The Court of Appeals of Texas recently held that a design architect breached a contractual duty to identify construction defects based on deviations from the contract documents that affected the structural integrity of a balcony that later collapsed and left two guests injured. Black & Vernooy Architects v. Smith, 2010 WL 5019659 (Tex. App. Dec. 8, 2010). Defendant architect contracted with a homeowner to provide design services and an intermediate level of contract administration services, including visits to the site “to endeavor to guard the Owner against defects and deficiencies in the work.” Exculpatory provisions stated that the architect was not responsible for the contractor’s failure to perform the work in accordance with contract documents, had no control over the work, and was only responsible for its own negligent acts or omissions. 

Two guests sued the homeowner, the contractor and the architect for injuries they sustained when a balcony at the home collapsed approximately one year after construction was completed. The homeowner and contractor settled and the case went to trial against the architect alone. At trial, progress photographs taken by the architect were introduced. The photographs clearly showed that the structure of the balcony deviated from the design. Despite testimony by the architect’s expert that even a prudent architect could have overlooked these structural defects, the jury returned a verdict for the guests. 

The appellate court affirmed, finding that despite the contract’s exculpatory language the architect still had a duty to identify construction defects. This duty extended to the guests injured after construction based on the concept of foreseeability. The court focused on the language “endeavor to guard against defects and deficiencies” as creating a duty to identify observable, open and obvious deviations that implicated safety and structural integrity as was shown in the progress photographs of the balcony.

The court then applied a risk-utility balancing test, under which the breach of the duty “to endeavor to guard” created a foreseeable risk that the homeowner’s guests who stepped out on the defective balcony would be injured. The public, the court reasoned, relies on architects to properly perform their contractual duties so that buildings are safe. Such reliance outweighed any burden to architects from owing a duty to these guests. The court rejected the architect’s argument that the guests were not third-party beneficiaries of the contract between it and the homeowner, stating that foreseeability controlled over privity.

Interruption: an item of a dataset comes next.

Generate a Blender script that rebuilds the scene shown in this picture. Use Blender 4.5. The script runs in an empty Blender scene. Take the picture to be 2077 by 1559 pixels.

A well reasoned dissent pointed out that the majority’s risk-utility analysis, which had no support in the case law, failed to recognize that the imposition of this duty based on foreseeability places a burden on architects to become the guarantors of the contractor’s work and would arguably require the identification of each and every defect. The dissent predicted that an intermediate level of contract administration services would rarely be included in future agreements between architects and homeowners.

Practice Note

This decision is a substantial departure from the body of case law which holds that the scope of an architect’s duty is defined by the contract it enters into with the person or entity that hires it and will not extend beyond that described in the contract. The subject contract in Black & Vernooy Architects clearly provided that the architect was not responsible for deviations by the contractor that built the home. This exculpatory language was overshadowed by the “endeavor to guard” phrase and the introduction of the architect’s own progress photographs that showed the open and obvious nature of the defects in this balcony. This decision, which imports concepts of foreseeable risk from products liability law, if allowed to stand, will have a chilling effect on the performance of construction administrative services by architects in Texas.

Before agreeing to perform limited construction administration services, an architect should closely review the proposed contract for any language which could be interpreted as imposing an affirmative duty on its part to uncover defects in the contractor’s work. Any progress photographs taken on a job site should be reviewed for content and just not archived.